Seule Ramallah, "capitale" internationale de Cisjordanie, a conservé un semblant de vie culturelle et ici ou là des restaurants continuent de servir de l'alcool comme à Bethléem et à Jéricho. Sans publicité, les centres culturels français à Gaza, Naplouse et Jérusalem, notamment, ont poursuivi leurs programmes, devenant des lieux uniques d'échanges et de rencontres mixtes. Cependant, face aux menaces émises après la publication des caricatures sur le prophète Mahomet, ils ont tous été fermés. "Notons quand même que, dans les récentes manifestations anti-européennes, le Hamas n'était pas en première ligne", souligne M. Loubbad.

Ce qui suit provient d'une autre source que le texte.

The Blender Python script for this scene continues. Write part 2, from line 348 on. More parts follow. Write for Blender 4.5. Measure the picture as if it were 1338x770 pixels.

Sans inquiétude sur les capacités réelles du Hamas à changer la société, les Palestiniens apparaissent aussi sans illusions sur ses marges de manœuvre pour améliorer la vie quotidienne. Sincèrement heureux de l'alternance politique sortie des urnes, beaucoup parient déjà sur l'échec du mouvement islamique et pensent à la prochaine législature. "Les blagues sur le Hamas pullulent déjà, raconte M. Al Shafi. Ensuite, logiquement, viendront les critiques puis l'analyse politique."

Au pouvoir, les islamistes n'échapperont pas à la corruption, prédisent certains. M. Sabellah, lui, redoute l'absence d'avancées économiques s'il n'y a pas d'ouverture politique avec Israël. "Or, si les gens sont frustrés, ne reçoivent ni travail ni sécurité, le chaos est possible." Pour M. Loubbad, Hamas devra faire face à des obstacles internes et externes. "Les gens du Fatah et tous ceux qui avaient un avantage dans la situation antérieure vont le gêner. En outre, la poursuite de l'occupation israélienne, le risque d'isolement international et l'arrêt de l'aide financière seront problématiques. Quand le Hamas met en avant le recours aux pays arabes, je n'y crois pas. A part l'Iran, tous sont trop dépendants des Etats-Unis et de l'Europe."

Privé de marges de manœuvre, contraint par la realpolitik à des concessions, le Mouvement paraît corseté. Il pourrait effectivement décevoir le cœur de son électorat. Mais, à moins de se transformer en un Fatah-bis également honni, il est peu probable qu'il accepte de renoncer à l'ensemble de ses principes.